A certificate says that you finished a program.
Experience shows that you can actually do the work.
I do not hate certificates. I just do not think they should be treated as magic tickets into the industry.
They are proof of focus, not proof of mastery.
Teaching Is Worthless If the Student Is Not Ready
Here is the uncomfortable part.
Teaching works only when the student is ready.
If someone wants to become a test engineer only because they heard it is an easy way into IT, it may not work.
Testing is not just clicking buttons.
Automation is not just copying code.
Security testing is not just running a tool.
A person needs some curiosity. They need patience. They need to be willing to read errors, break things, try again, and ask better questions.
If the motivation is completely somewhere else, even a good teacher will not save the situation.
Spending money on a teacher is not a smart move if the person is not ready to put in effort.
A good mentor can guide, explain, motivate, and correct direction.
But the student still needs to walk.
A Good Teacher Should Not Pretend the Path Is Easy
I think this is another problem with many courses.
They sell the career path as something too simple.
Learn testing basics.
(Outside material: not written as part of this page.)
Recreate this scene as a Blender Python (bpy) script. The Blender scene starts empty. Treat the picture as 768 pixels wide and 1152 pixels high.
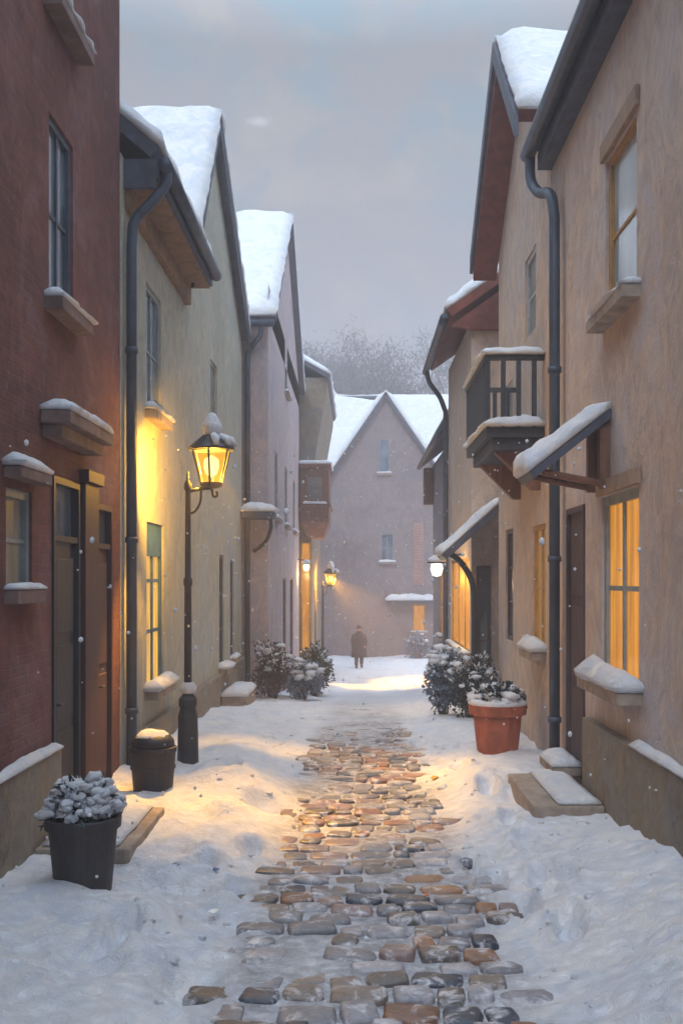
import bpy, bmesh, math, random
from mathutils import Vector, Matrix, noise as mnoise

R = math.radians
random.seed(7)
scene = bpy.context.scene
COL = scene.collection

# ------------------------------------------------------------------ helpers
def S(r, g, b):
    def f(c):
        c /= 255.0
        return c / 12.92 if c <= 0.04045 else ((c + 0.055) / 1.055) ** 2.4
    return (f(r), f(g), f(b), 1.0)

def V(*a):
    return Vector(a)

def nz(x, y, z=0.0):
    return mnoise.noise(Vector((x, y, z)))

def smooth(a, b, x):
    t = max(0.0, min(1.0, (x - a) / (b - a)))
    return t * t * (3 - 2 * t)

def wloc(o):
    p = Vector((0, 0, 0))
    while o is not None:
        p = p + o.location
        o = o.parent
    return p

def tag(o, label=None, cat=None, group=None, kind=None):
    if label: o['label'] = label
    if cat: o['category'] = cat
    if group: o['group'] = group
    if kind: o['kind'] = kind
    return o

def empty(name, loc, label, cat, group=None):
    o = bpy.data.objects.new(name, None)
    o.empty_display_size = 0.2
    o.location = loc
    COL.objects.link(o)
    return tag(o, label, cat, group)

def build(name, bm, mats, parent=None, loc=None, smooth_shade=False, recalc=True):
    """bm holds world coordinates; the object's own origin is its parent's or loc."""
    if recalc:
        bmesh.ops.recalc_face_normals(bm, faces=bm.faces)
    off = wloc(parent) if parent is not None else (Vector(loc) if loc is not None else Vector((0, 0, 0)))
    if off.length > 0:
        bmesh.ops.translate(bm, verts=bm.verts, vec=-off)
    me = bpy.data.meshes.new(name)
    bm.to_mesh(me)
    bm.free()
    if not isinstance(mats, (list, tuple)):
        mats = [mats]
    for m in mats:
        me.materials.append(m)
    if smooth_shade:
        for p in me.polygons:
            p.use_smooth = True
    o = bpy.data.objects.new(name, me)
    if parent is None and loc is not None:
        o.location = loc
    COL.objects.link(o)
    if parent is not None:
        o.parent = parent
    return o

def copy_tree(o, parent=None):
    c = o.copy()
    COL.objects.link(c)
    c.parent = parent
    for ch in list(o.children):
        copy_tree(ch, c)
    return c

class Frame:
    """u along the wall, v up, w outward."""
    def __init__(s, o, u, w):
        s.o, s.u, s.w = Vector(o), Vector(u), Vector(w)
    def P(s, u, v, w=0.0):
        return s.o + s.u * u + s.w * w + Vector((0, 0, v))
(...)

Write a few test cases. Create a bug report. Get a job.
Sometimes it happens. But often it does not.
The market changes. Junior roles are competitive. Companies expect more. Even manual testers are often expected to understand API testing, logs, databases, basic automation, and development workflows.
So I think it is better to be honest. Testing is a good career path, but it is still engineering work. You need to understand systems, not just terminology.
That honesty may scare away some people, but it helps the right people move forward with a realistic mindset.
Conclusion
At the end of the day, no teacher, no course, and no certificate can replace personal readiness.
A teacher can make the process smoother, faster, and more focused. Real progress starts when a person decides to put in the work.
That is the part no course can do for you.